But the implication is that there is a universal (physics) law that prevents directly jumping into an empty hex,
If we understand what (supposedly) blocks this in the rules, we can make a judgement whether it's justified.
The original
excuse justification was that jump drives consumed ALL of the jump fuel regardless of jump number (no jump governors) and the default ships in LBB2 for the most part did not have enough fuel reserve to jump more than once.
If your Type-S Scout/Courier has 40 tons of fuel, and consumes 20 tons to jump 1 parsec ... you aren't going to have enough fuel left upon arrival (only 15 tons after a week spent in jump space to get there) in order to be able to jump back to your point of origin (20/4=5 tons of power plant fuel consumed during the week in jump).
By contrast, with "jump governors" in play, that same Type-S Scout/Courier still has 40 tons of fuel, but now only consumes 10 tons to jump 1 parsec. Accounting for 5 tons for power plant consumption during the 1 week of jump, the ship still has 25 tons of fuel remaining and can jump 1 parsec back to the point of origin no problem.
The REAL challenge with jumping into deep space is going to be a matter of astrogation/navigator skill so as to program your breakout point relatively accurately and precisely. If accuracy and/or precision isn't all that important to you, because you aren't trying to "arrive" at a specific location, then "anywhere within the 1 parsec hex" works just fine for you.

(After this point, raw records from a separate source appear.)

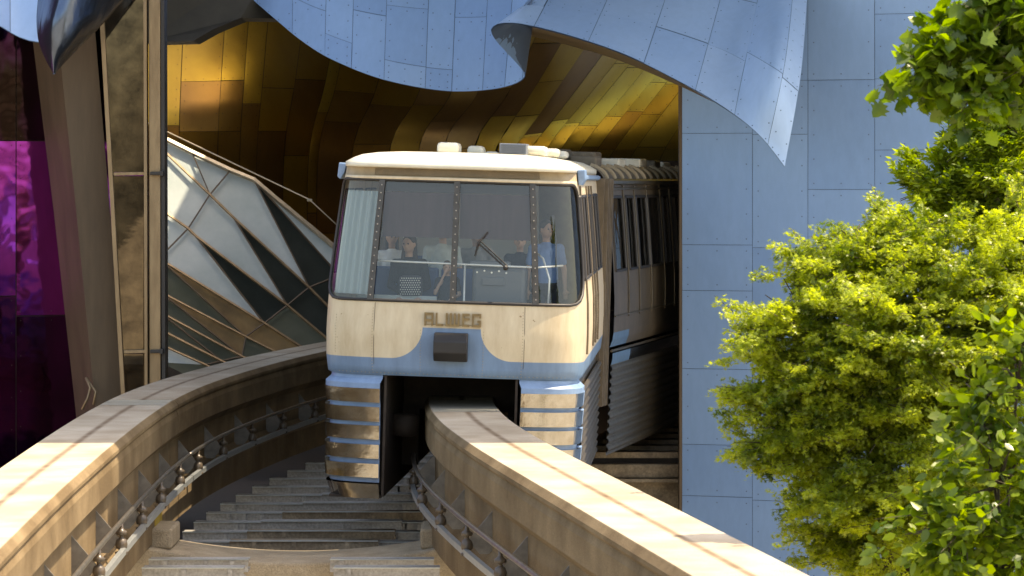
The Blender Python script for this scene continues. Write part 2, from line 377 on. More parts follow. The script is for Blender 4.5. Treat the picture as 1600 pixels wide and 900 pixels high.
# ------------------------------------------------------------ guideway beams
LEFT = [(10, -3.55), (16, -3.85), (23.7, -4.25), (30.8, -4.53), (38.8, -4.70), (43.7, -4.56), (48.8, -4.0), (52.8, -3.33), (58, -2.2), (64, -.7), (70, .9)]
RIGHT = [(10, 3.5), (16, 2.63), (22.5, 1.67), (25, 1.29), (28.5, .76), (31.5, .30), (33.9, -.05), (37.3, -.46), (40.7, -.66), (44, -.58), (47, -.2), (53.5, 1.25), (58, 2.4), (64, 4.2)]
def mkpath(tab):
    pts = [Vector((x, y, 6.0)) for y, x in tab]; out = []
    for i in range((len(pts) - 1) * 40 + 1): out.append(cr(pts, i / 40))
    # smooth and resample by Y
    xs = [p.x for p in out]; ys = [p.y for p in out]
    Y = np.arange(ys[0], ys[-1], .25); X = np.interp(Y, ys, xs)
    k = np.hanning(19); k /= k.sum(); Xs = np.convolve(np.pad(X, 9, mode='edge'), k, 'valid')
    Xs[:9] = X[:9]; Xs[-9:] = X[-9:]
    return Y, Xs
PL, PR = mkpath(LEFT), mkpath(RIGHT)
PROF = [(0, 0), (.20, 0), (.405, 0), (.458, -.065), (.458, -.10), (.432, -.135), (.455, -.20), (.455, -.43), (.34, -.55), (.34, -.98), (.43, -1.09), (.458, -1.13), (.458, -1.5), (.25, -1.5), (0, -1.5)]
def frame(path, y):
    Y, X = path; x = float(np.interp(y, Y, X)); e = .4
    dx = float(np.interp(y + e, Y, X) - np.interp(y - e, Y, X)) / (2 * e)
    t = Vector((dx, 1, 0)).normalized(); return Vector((x, y, 6.0)), t, Vector((t.y, -t.x, 0))
def beam(path, y0, y1, label, side, rail=True):
    ys = fr(y0, y1, .3); root = empty('guideway_beam', frame(path, y0)[0]); inv = Matrix.Translation(-root.location)
    tag(root, label, 'guideway beam', 'concrete guideway beams')
    prof = [(-x, z) for x, z in PROF[:0:-1]] + PROF
    # arc length from the top centre
    al = []; c0 = len(PROF) - 1
    acc = [0]
    for a, b in zip(PROF, PROF[1:]): acc.append(acc[-1] + math.hypot(b[0] - a[0], b[1] - a[1]))
    al = [-q for q in acc[:0:-1]] + acc
    m = MB(); vs = []; uv = []; s = 0; last = None
    for y in ys:
        c, t, n = frame(path, y)
        if last is not None: s += (c - last).length
        last = c
        for (px, pz), a in zip(prof, al): vs.append(c + n * px + Vector((0, 0, pz))); uv.append((a, s))
    k = len(prof); fs = []
    for i in range(len(ys) - 1):
        for j in range(k - 1): fs.append((i * k + j, i * k + j + 1, (i + 1) * k + j + 1, (i + 1) * k + j))
    fs.append(tuple(range(k))); fs.append(tuple(range((len(ys) - 1) * k, len(ys) * k))[::-1])
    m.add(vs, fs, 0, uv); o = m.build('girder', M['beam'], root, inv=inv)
    if rail:
        # two conductor rails on the inner side, brackets and insulators
        off = .60 * side; r1 = MB(); r2 = MB()
        up, lo = [], []
        for y in ys:
            c, t, n = frame(path, y)
            up.append(c + n * off + Vector((0, 0, -.70))); lo.append((c, t, n))
        r1.tube(up, .026, 8)
        o1 = r1.build('upper_conductor_rail', M['railtop'], root, smooth=True, inv=inv)
        vs = []; fs = []
        sec = [(-.022, -.03), (.030, -.03), (.030, .035), (-.022, .035)]
        for c, t, n in lo:
            for a, z in sec: vs.append(c + n * (off + side * .02 + a) + Vector((0, 0, -1.00 + z)))
        for i in range(len(lo) - 1):
            for j in range(4): fs.append((i * 4 + j, i * 4 + (j + 1) % 4, (i + 1) * 4 + (j + 1) % 4, (i + 1) * 4 + j))
        r2.add(vs, fs); r2.build('lower_conductor_rail', M['zinc'], root, inv=inv)
        y = y0 + .9
        while y < y1 - .3:
            c, t, n = frame(path, y)
            q = MB(); b = c + n * off + Vector((0, 0, -.98))
            q.lathe(b, [(.03, -.06), (.062, -.055), (.07, -.03), (.03, -.02), (.03, 0), (.058, .01), (.064, .05), (.05, .10), (.022, .115), (.022, .14), (.056, .15), (.060, .18), (.030, .20), (.02, .22), (.02, .27)], 12)
            q.build('insulator', M['insul'], root, smooth=True, inv=inv)
            q = MB(); u = side
            a = c + n * (.335 * u) + Vector((0, 0, -.58)); e = c + n * (.335 * u) + Vector((0, 0, -1.02)); f_ = c + n * (.575 * u) + Vector((0, 0, -.86))
            f2 = c + n * (.575 * u) + Vector((0, 0, -.90))
            q.prism([a, e, c + n * (.47 * u) + Vector((0, 0, -1.02)), f2, f_], t * .012, t * -.012); q.build('rail_bracket', M['bracket'], root, inv=inv)
            y += 2.3
    return root, inv
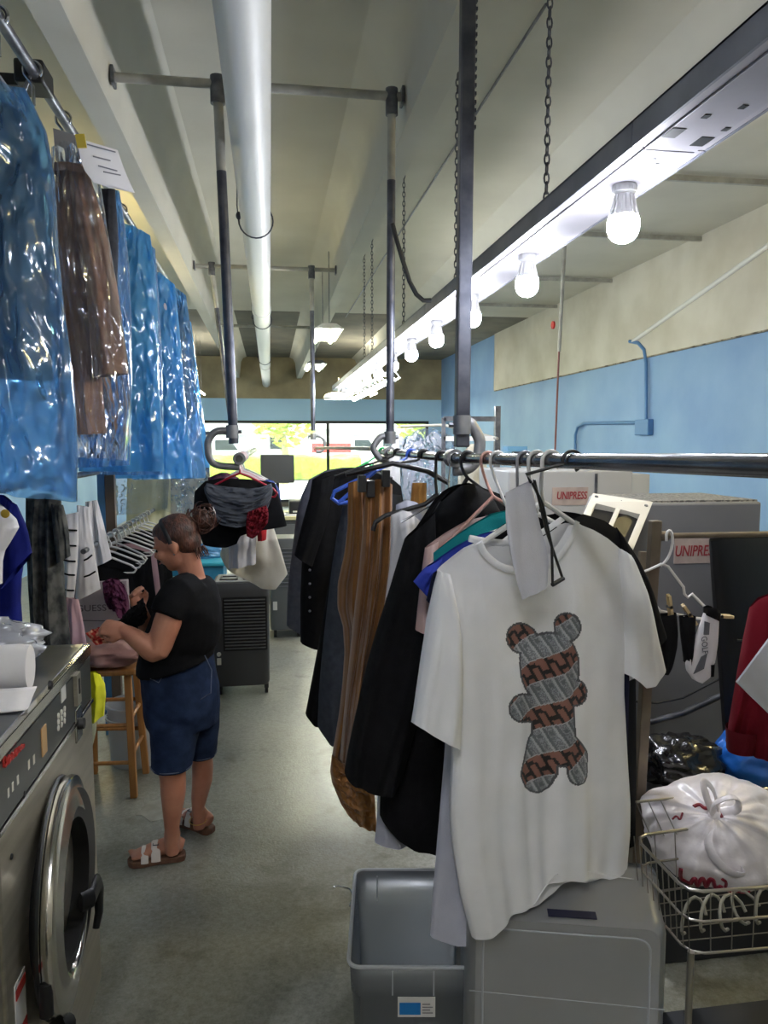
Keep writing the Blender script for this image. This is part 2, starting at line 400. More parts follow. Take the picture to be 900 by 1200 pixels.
for k, y in enumerate((5.8, 10.4, 15.2)):
    h = thing('pipe_strap', (-.08,y,3.38), ['wire strap looped round the white ceiling pipe nearest the camera','wire strap round the white ceiling pipe, second from the camera','wire strap round the white ceiling pipe farthest from the camera'][k], 'strap')
    MB().tube(arc((-.08,y,3.5), .125, 0, 2*PI, (1,0,0), (0,0,1), 24), .006, 6).build('loop', m_dgal, h)
    MB().tube([(-.205,y,3.5),(-.215,y,3.6),(-.2,y,ZC)], .004, 6).build('hanger_wire', m_dgal, h)
    MB().ell((-.205,y,3.53), (.02,.02,.03)).build('nut', m_dgal, h)
def flange(mb, x, y, z): mb.box((x-.008,y-.045,z-.045), (x+.008,y+.045,z+.045))
ords = ['nearest the camera', 'in the middle distance', 'farthest from the camera']
for k, y in enumerate((4.3, 8.6, 12.9)):
    z = 3.78
    t = thing('crossbar', (0,y,z-.03), 'horizontal pipe bridging the two ceiling beams, '+ords[k], 'crossbar')
    MB().tube([(-.79,y,z),(.757,y,z)], .024, 12).build('bar', m_paintp, t)
    for x in (-.785,.752):
        mb = MB(); flange(mb, x, y, z); mb.build('flange', m_gal, t, smooth=False, bevel=.004)
def pole(a, b, lab, r=.024, fit=True, mm=None):
    a = Vector(a); b = Vector(b); t = thing('hanging_pole', b, lab, 'pole')
    d = (b-a).normalized(); k = a+d*.45
    MB().tube([k, b], r, 14).build('lower_tube', mm or m_dgal, t)
    MB().tube([a, k], r*.98, 14).build('upper_tube', m_paintp, t)
    if fit: MB().tube([a+Vector((0,0,.04)), a-Vector((0,0,.1))], r*1.45, 14).build('tee_fitting', m_gal, t)
    return t
P1a = PY(255,110,4.3); P1b = PY(274,520,4.3)
pole((P1a.x,4.3,3.78), P1b, 'long dark hanging pole left of the white ceiling pipe, nearest one', .027)
P2b = PY(457,520,4.3); pole((PY(459,118,4.3).x,4.3,3.78), P2b, 'hanging pole in the middle of the picture dropping from the near crossbar')
P3b = PY(367,505,8.6); pole((PY(365,315,8.6).x,8.6,3.78), P3b, 'thin hanging pole dropping from the middle crossbar, right side', .026)
P4b = PY(271,500,8.6); pole((PY(248,313,8.6).x,8.6,3.78), P4b, 'thin hanging pole dropping from the middle crossbar, left side, behind the near pole', .026)
# near post: perforated strut
a = PY(550,-60,2.75); a.z = ZC; b = PY(541,524,2.75)
t = thing('strut_post', b, 'thick dark steel strut hanging from the ceiling in front of the bulbs', 'post')
mb = MB().bar(a, b, .052, .045); mb.build('strut', m_dgal, t, smooth=False, bevel=.006)
for k in range(38):
    p = a.lerp(b, .12+.011*k*2/2)
mb = MB()
for k in range(26):
    p = a.lerp(b, .22+.012*k); mb.box((p.x+.024,p.y-.012,p.z-.006), (p.x+.034,p.y+.004,p.z+.006))
mb.build('thread_teeth', m_dgal, t, smooth=False)
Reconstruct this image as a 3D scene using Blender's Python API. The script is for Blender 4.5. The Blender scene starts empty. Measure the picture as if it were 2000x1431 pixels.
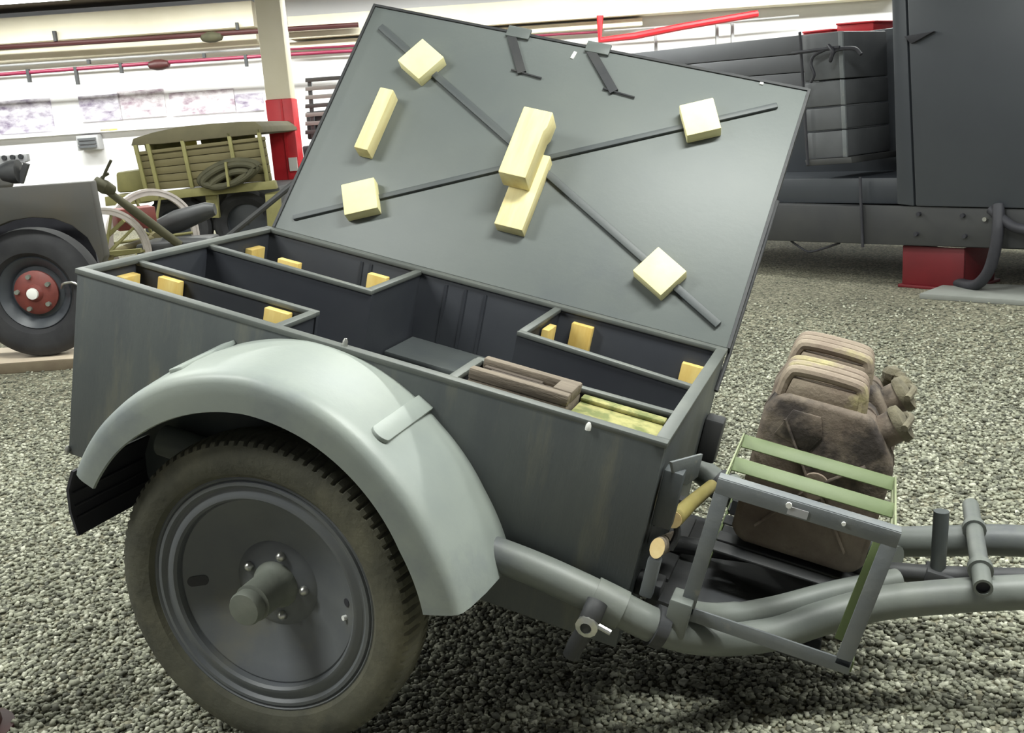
import bpy, bmesh, math, random
import numpy as np
from mathutils import Matrix, Vector

random.seed(7)
rng = np.random.default_rng(11)
scene = bpy.context.scene
col = scene.collection
PI = math.pi

# ------------------------------------------------------------------ camera
CAM = np.array((1.2393, -1.9067, 1.2983))
RW = np.array(((0.9403, 0.3334, -0.0682), (0.0157, -0.2428, -0.9699), (-0.3400, 0.9110, -0.2336)))
FPX = 2040.0
cam_data = bpy.data.cameras.new('camera')
cam_data.sensor_width = 36.0
cam_data.sensor_fit = 'HORIZONTAL'
cam_data.lens = FPX / 2000.0 * 36.0
cam_data.clip_start = 0.02
cam_data.clip_end = 200
cam = bpy.data.objects.new('camera', cam_data)
col.objects.link(cam)
rx, ry, rz = Vector(RW[0]), -Vector(RW[1]), -Vector(RW[2])
rz.normalize()
ry = (ry - rz * ry.dot(rz)).normalized()
rx = ry.cross(rz)
cam.matrix_world = Matrix(((rx.x, ry.x, rz.x, CAM[0]), (rx.y, ry.y, rz.y, CAM[1]),
                           (rx.z, ry.z, rz.z, CAM[2]), (0, 0, 0, 1)))
scene.camera = cam

# ------------------------------------------------------------------ world, exposure
world = bpy.data.worlds.new('world')
scene.world = world
world.use_nodes = True
world.node_tree.nodes['Background'].inputs[0].default_value = (0.93, 0.96, 1.0, 1)
world.node_tree.nodes['Background'].inputs[1].default_value = 0.18
scene.view_settings.view_transform = 'Standard'
scene.view_settings.look = 'None'
scene.view_settings.exposure = 0.9
scene.view_settings.gamma = 1.0
scene.view_settings.use_curve_mapping = False
LAMP_W = 40.0        # watts of each ceiling tube lamp over the vehicles
LAMP_WALL_W = 62.0   # lamps along the wall

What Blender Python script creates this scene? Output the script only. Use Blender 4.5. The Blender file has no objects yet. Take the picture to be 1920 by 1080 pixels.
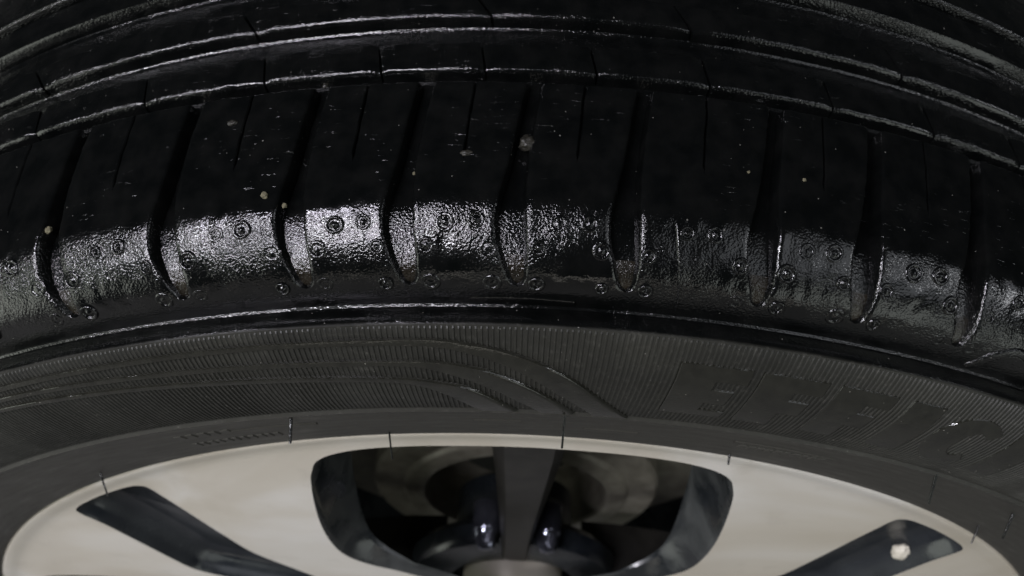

I can easily imagine that with "prototype tech" in excess of the local tech level, the necessary fine control is not yet available and so you need to "hit the barn door" of a gravity well rather than being able to stop and breakout just anywhere you please. Under such conditions, "must hit gravity well jump shadow to precipitate out of jump" due to experimental/prototype tech functionally means that you can't jump into "empty" deep space hexes (no known gravity well jump shadow to hit there) and the ship would presumably misjump in some form or fashion. So that would be a limitation of technology not being fully proofed out and developed, along with the necessary computer navigation protocols to be able to "breakout on a dime" where you want to be in the absence of a jump shadow.